Global retail e-commerce continues to grow

Retail e-commerce is maintaining its impressive growth irrespective of market size, according to the 2015 global retail e-commerce index published by AT Kearney, a leading global management consulting firm.
The index highlights the big and the small: the countries that are always going to be e-commerce behemoths because of their size, and the smaller yet still-promising markets where potential matters more than size.
Global retail e-commerce continues to grow

This dichotomy plays out in the results of this year’s index: The world’s largest markets for e-commerce dominate the top half of the top 30, led by the US, China, and the UK. In the bottom half are some smaller markets, such as Mexico, whose potential for growth is impossible to ignore.

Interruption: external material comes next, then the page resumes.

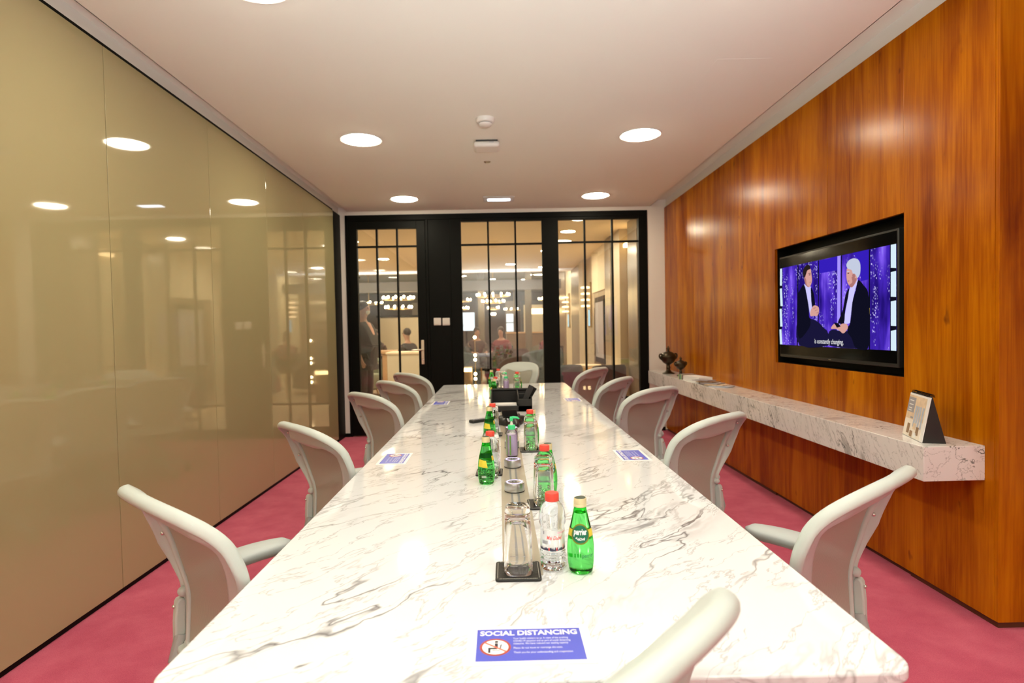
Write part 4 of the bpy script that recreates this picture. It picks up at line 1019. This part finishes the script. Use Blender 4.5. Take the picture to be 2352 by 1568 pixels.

Across the world, the past year brought a continuation of the impressive growth of retail e-commerce. Sales increased more than 20 per cent worldwide in 2014 to almost $840 billion, as online retailers continued expanding to new geographies and physical retailers entered new markets through e-commerce. Perhaps the biggest expression of this boom was in the stock markets, which gave e-commerce companies skyrocketing valuations. This was highlighted by Alibaba’s record-setting $25 billion initial public offering in September, which valued the China-based company at about $170 billion.
According to the survey, the boom has brought challenges. For one, both brick-and-mortar leaders and pure-play online behemoths are learning that the future of the industry is not merely online, but rather in creative omnichannel offerings that link online and physical shopping. The distinction between brick-and mortar and e-commerce are already beginning to fade. Brick-and-mortar stalwarts such as Walmart and Nordstrom continue to expand their online offerings, while online leaders from US-based Amazon to Singapore’s Zalora are stepping into physical markets. Those retailers that can manage to merge online and offline setups most seamlessly could prove to be the big winners.
The survey found electronic goods, apparel and books among the most popular online categories. In the past three months, 77 per cent of online shoppers have bought electronic goods, 76 per cent have bought apparel and 73 per cent have bought books.